Consider the following code. What is this code doing? What, for example, is the output of the call go_back(3)?

def go_back(n):
    if n == 0:
        print("Stop")
    else:
        print("Go", n)
        go_back(n - 1)
        print("Back", n)

The line print("Back", n) is an example of a “pending operation”. A pending operation gets performed after a/the recursive call, i.e., when control continues after the recursive call. Check this code out in Python Tutor. Pending operations can be a powerful tool when performing operations as a recursive function “unwinds” (i.e., after the base case has been reached).

Exercise: determining if a word is a palindrome

A palindrome is a word that appears the same when read forwards or backwards. Here are some examples:

1. aha
2. noon
3. kayak
4. madam
5. rotator
6. racecar

Here is a possible method which uses a for loop to determine if a word is a palindrome:

def is_palindrome_loop(word):
    """
    Determines if a word is a palindrome.

    Args:
        word: word to check (str)
    Returns:
        True if the input word is a palindrome, False otherwise
    """
    for i in range(len(word) // 2):
        if word[i] != word[-i - 1]:
            return False
    return True

Write a recursive function to determine if an input string is a palindrome.

TipPossible solution

def is_palindrome_recursive(word):
    """
    Determines if a word is a palindrome.

    Args:
        word: word to check (str)
    Returns:
        True if the input word is a palindrome, False otherwise
    """
    if len(word) < 2:
        return True
    if word[0] != word[-1]:
        return False
    return is_palindrome_recursive(word[1:len(word) - 1])

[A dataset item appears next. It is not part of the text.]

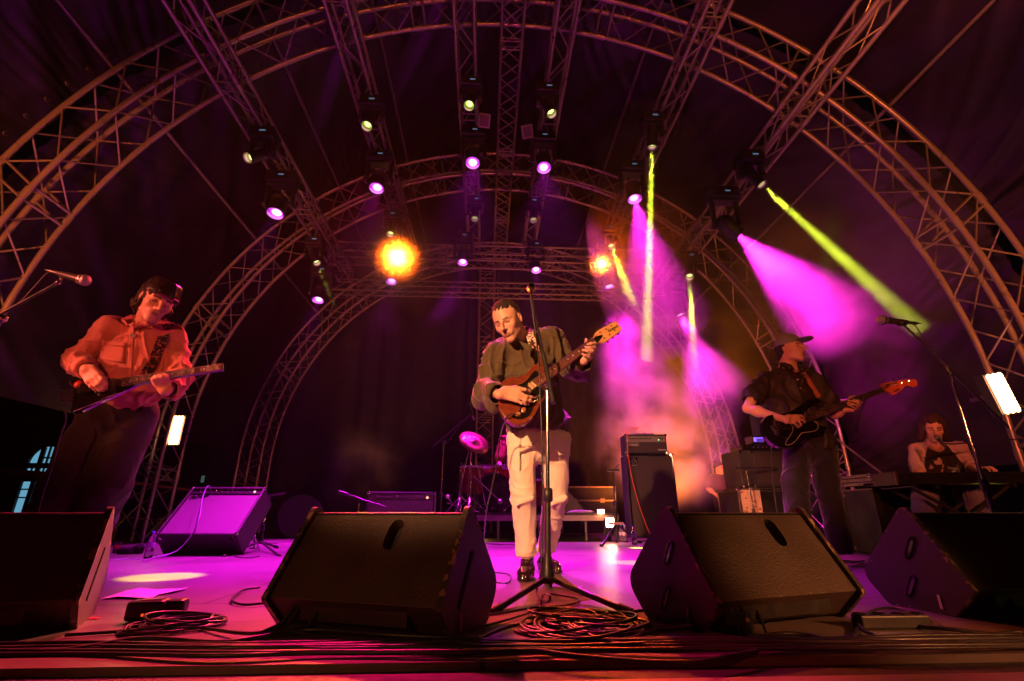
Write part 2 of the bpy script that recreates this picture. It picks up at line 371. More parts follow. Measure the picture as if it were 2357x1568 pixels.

Challenge: can you extend this to handle palindrome phrases in which punctuation and spaces are ignored? Palindrome phrases (the function should return True) would include:

1. A Toyota
2. If I had a hi-fi,
3. UFO tofu
4. Never odd or even.
5. A man, a plan, a canal - Panama!

Hint: use the string replace method to remove punctuation (i.e. replace punctuation characters with an empty string ''). The only punctuation we have in the examples above are ,.-! but you can generalize this by using string.punctuation from the string module.